I just thought we’d pose a topic every week. I’d have a guest host because it gives you something to promote, keeps us all busy, and I just have more fun talking to somebody or being there with somebody than if I was doing it by myself. So far it’s been really fun and carefree, which is exactly what I wanted. This thing shouldn’t be work, you know what I mean? We’re not tackling issues; we’re talking about funeral faux pas or dating disasters. Just tell us about your weird, creepy date. We’re not solving any problems. We’re spending an hour enjoying how weird life is.
Are you trying to keep yourself somewhat walled off (in the call screening process) to keep the surprise and the spontaneity of it when you’re on?
I have a wonderful producer named Sean Dougherty who does a great job. I don’t even know how to listen to the voicemail. He sorts through it all, he prioritizes good calls and I trust him. It’s been working so far. And honestly, it’s more fun for me to be hearing it for the first time. I’ve always maintained that—certainly with any live improvised television radio thing I’ve ever done. I was always that way on the Conan show, too. I didn’t want to talk about things beforehand. Just throw it at me while I’m there and that’s going to be the most fun.
Was there much of a rehearsal process with Conan as far as the back and forth between you and him?
That part, no. We would rehearse the bit and if we said something funny in rehearsal in introducing the bit, that might stay. But generally speaking, we never rehearsed. There would be occasional times where something would happen at the last minute and we wouldn’t have had a chance to practice or to rehearse it. And I used to frustrate him because he would say, “OK, I’m going to say, ‘Hey, we’ve got something to talk to you guys about.’ And then you’re going to say…” and I was like: I’m not telling you. You’ll find out when we’re out there. And I could tell sometimes he’d be like, “Come on.”
That’s writer versus performer to a certain extent, right? At the root.
To some extent. I mean, we’re both performers, but he likes to practice. He likes repetition. And he derives comfort from it. And I’m like, ‘Nah, let’s just see what happens.’ But then again, it’s not my name on the show. I can be like, ‘Ah, that didn’t work. Big deal. Let’s move on.’ Whereas everything that’s sh*tty has Conan across the front of it.
With the Hot Ones thing, Conan spoke to The New York Times and mentioned that it was like being at his own wake experiencing that week of old Conan clips circulating? Did you have that experience, too?
No. Conan clips will pass by my feed, and a lot of times I don’t look at them because [adopts mock serious tone] I’m a busy guy.
You’re not sitting in a darkened theater room, smoke filling the air as you watch the Classic Conan channel?
My basement screening room, which is sponsored by Samsung, that has the Conan channel on it. No, I was at the studio when a bunch of people that worked there were gathering around.
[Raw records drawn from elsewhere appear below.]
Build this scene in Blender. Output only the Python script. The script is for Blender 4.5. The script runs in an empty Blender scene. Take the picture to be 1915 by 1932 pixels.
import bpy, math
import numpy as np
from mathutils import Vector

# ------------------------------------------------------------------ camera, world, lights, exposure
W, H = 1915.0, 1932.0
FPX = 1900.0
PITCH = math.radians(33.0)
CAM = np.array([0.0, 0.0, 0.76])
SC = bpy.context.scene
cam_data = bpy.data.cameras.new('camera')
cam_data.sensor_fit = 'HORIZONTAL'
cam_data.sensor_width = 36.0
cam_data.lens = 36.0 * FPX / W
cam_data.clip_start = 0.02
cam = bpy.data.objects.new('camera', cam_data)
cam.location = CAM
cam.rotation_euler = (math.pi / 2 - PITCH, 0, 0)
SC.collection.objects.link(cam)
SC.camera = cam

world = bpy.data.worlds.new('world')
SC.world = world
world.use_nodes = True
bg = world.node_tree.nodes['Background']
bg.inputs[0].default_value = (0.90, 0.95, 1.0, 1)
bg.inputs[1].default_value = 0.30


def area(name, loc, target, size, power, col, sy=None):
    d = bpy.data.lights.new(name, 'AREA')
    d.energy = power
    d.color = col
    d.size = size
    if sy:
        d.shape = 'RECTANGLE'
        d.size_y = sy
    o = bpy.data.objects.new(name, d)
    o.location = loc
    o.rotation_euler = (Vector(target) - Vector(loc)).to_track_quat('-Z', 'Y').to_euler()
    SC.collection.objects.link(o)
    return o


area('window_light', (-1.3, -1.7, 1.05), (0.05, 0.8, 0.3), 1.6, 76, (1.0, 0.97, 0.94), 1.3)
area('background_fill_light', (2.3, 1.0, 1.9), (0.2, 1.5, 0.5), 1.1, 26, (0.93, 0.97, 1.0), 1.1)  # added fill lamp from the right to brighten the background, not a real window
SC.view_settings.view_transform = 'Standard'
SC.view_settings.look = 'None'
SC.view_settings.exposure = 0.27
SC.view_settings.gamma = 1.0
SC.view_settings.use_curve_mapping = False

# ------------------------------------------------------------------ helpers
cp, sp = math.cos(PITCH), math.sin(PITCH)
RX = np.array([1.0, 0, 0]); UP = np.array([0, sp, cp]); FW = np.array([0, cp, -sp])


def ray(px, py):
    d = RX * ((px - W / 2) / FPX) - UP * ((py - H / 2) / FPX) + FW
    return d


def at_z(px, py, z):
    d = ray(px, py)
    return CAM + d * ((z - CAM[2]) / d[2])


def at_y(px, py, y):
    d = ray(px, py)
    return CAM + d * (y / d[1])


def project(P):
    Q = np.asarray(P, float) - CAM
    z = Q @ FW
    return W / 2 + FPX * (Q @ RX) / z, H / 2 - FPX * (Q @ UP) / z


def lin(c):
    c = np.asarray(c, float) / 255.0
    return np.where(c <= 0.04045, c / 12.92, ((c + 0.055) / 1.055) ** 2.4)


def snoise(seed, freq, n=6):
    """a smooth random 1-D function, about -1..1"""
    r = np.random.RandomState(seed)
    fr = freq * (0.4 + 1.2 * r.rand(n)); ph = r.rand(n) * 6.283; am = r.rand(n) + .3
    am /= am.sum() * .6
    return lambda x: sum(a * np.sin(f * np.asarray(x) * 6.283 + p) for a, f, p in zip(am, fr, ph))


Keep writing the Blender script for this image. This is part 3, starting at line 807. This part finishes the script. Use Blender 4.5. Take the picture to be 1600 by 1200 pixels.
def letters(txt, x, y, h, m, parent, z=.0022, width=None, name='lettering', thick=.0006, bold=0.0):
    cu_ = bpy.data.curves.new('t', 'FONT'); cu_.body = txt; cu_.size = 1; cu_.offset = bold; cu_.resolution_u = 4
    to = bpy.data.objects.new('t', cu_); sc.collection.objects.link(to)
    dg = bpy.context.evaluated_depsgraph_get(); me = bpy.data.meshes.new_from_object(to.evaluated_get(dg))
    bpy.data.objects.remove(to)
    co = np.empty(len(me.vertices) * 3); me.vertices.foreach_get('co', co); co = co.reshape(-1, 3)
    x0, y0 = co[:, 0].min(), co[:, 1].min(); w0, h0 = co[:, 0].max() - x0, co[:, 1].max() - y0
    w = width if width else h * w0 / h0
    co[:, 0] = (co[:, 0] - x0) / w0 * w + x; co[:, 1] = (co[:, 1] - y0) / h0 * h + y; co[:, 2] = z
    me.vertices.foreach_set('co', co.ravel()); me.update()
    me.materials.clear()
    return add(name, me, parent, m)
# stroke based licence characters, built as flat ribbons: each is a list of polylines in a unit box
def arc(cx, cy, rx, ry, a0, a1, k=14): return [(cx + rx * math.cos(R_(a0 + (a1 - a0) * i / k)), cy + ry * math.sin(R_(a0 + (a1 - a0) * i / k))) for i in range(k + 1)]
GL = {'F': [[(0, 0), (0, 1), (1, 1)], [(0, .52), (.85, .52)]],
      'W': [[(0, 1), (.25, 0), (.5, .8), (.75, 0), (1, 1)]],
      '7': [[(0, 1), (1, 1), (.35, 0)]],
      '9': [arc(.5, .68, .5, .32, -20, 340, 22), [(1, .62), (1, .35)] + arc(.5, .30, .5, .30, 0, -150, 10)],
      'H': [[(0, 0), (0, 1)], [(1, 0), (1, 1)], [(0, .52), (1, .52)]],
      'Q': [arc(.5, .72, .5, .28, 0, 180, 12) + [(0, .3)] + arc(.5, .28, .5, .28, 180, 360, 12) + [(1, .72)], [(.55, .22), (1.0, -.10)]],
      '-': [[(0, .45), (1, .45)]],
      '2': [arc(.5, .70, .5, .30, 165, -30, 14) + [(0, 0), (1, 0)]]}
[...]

And so I settled in and I watched it.
I remember in the beginning of The Tonight Show, we did a cold open on the first episode, and it’s him running from New York to LA. They got a drone shot of him running across the New Mexico desert or something. And I was standing in the green room next to his wife and he’s running and running, and I said to her, ‘What is he running from? Where is he running to?’ And she’s like, “I don’t know.” And we both just shared this moment about her real husband, my TV husband.
As Greg Daniels said in that New York Times piece when they asked him: So is Conan less tortured? And Greg Daniels just smiled and said, ‘He just drank a bottle of hot sauce.’
That’s not a guy that’s absolutely at peace with whatever happened. My feeling was, and it was meant out of love and compassion and worry for this person that is like family to me. I just felt like, ‘Honey, you don’t have to work so hard. You’re torturing yourself.’
Seeing the recent news about The Daily Show archives going away and with the massive archival effort Team Coco did, I’m just curious for your perspective. Jason Zinoman once wrote something about how late night is an “ephemeral form” (in a tremendous profile on Letterman archivist Don Giller), but obviously very important to preserve.
Well, I mean, it is ephemeral. When I started doing improv… At that time I was doing five or six nights a week and doing an hour and a half at least of unscripted, unrehearsed stuff. And there was a part of me that had this feeling of: Oh, it just goes out into the night air and dissipates. It’s just gone. There’s no text that’s held onto. And I thought it makes it so that none of it is too precious.
You certainly can take more risks if you don’t think of everything coming out as a jewel and not a turd. It frees you in a way. And I think it’s very freeing with the volume of stuff that we did… I am not a tech genius, but I don’t understand why there can’t just be a database somewhere holding all this old sh*t. It’s like, “Well, it’s our property and if we just give it away…” Just give it away. Who gives a sh*t?
If you knew, when you were making all this stuff in the early ’90s, that, “Oh, they’re going to look back on this stuff, it’s all going to be saved somewhere” would you have had a level of self-awareness that would’ve ruined what you did?
No… It doesn’t do anything but make you aware of yourself and you’re “in your head”, as they say. You’re thinking about what you’re doing rather than just doing it. And we always, even as dumb and as silly as our show was, we always felt like we were giving top-quality work. The Masturbating Bear is stupid, but we’re like, ‘No, no, the Masturbating Bear is f**king fantastic. That’s A+ material.”
The interview above has been edited for length and clarity.